Accredited Telematics Providers Association
Accredited Telematics Providers Association (ATPA) is an independent association established to promote
the integrity of vehicle tracking system providers in support of end users.
Accredited Telematics Providers Association is an association with 4 missions:
1. To provide a distinction between Tier-1 service providers and telemarketer/google-ad-word/
reseller type companies;
2. To provide users with a mechanism to verify and maintain peak performance of providers;
3. To provide members with resources and benefits to improve their business success;
4. To promote telematics as a tool to maximize fleet management performance.
Background
The Telematics industry (GPS), in 2011, is in a similar state as the 'mobile pager' and long distance
telephone services industries were in the early 1990's (a store in every strip mall, a phone call or email
from somebody different every day). The phenomena was possible due to the easy point of entry for
new providers, which only needed a business entity, available credit, and a call list to market the service.
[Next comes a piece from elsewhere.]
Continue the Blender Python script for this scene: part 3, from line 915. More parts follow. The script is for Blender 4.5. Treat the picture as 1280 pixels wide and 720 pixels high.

As technology changed the pager and long distance markets worked its way to silent death.
Today, anybody can be a GPS provider, in an instant. Established providers gladly re-sell their service by
building 'branding' into their software and providing turn-key support: hardware, software, support and
billing. The only challenge for a new business owner is finding a customer.
Buyers could not differentiate between a re-seller and the provider. There are "top 10 lists" for to ask a
potential provider, but there has been no way for users to verify answers.
Recognizing the lack of leadership, the onslaught of providers and confusing information, ATPA was
founded to provide a central, accurate focal point for the industry.
Accreditation
Accredited Telematics Providers Association (ATPA) has established criteria to clearly separate the
companies who "have what it takes" from those who are "jumping into the game to make a quick buck."
ATPA thoroughly vets providers prior to granting them accreditation. There is not a limit to how many
companies may be accredited, but they each must meet the same strict criteria. ATPA provides a quality
control mechanism for the buyer, much more powerful than the Better Business Bureau, because
complaints will be investigated on behalf of the user. A provider's accreditation is subject to revocation
for failure to perform.
Buyers can now simply ask: Are you accredited through ATPA?
Providers can simply state: Ensure that your provider is accredited through TPA.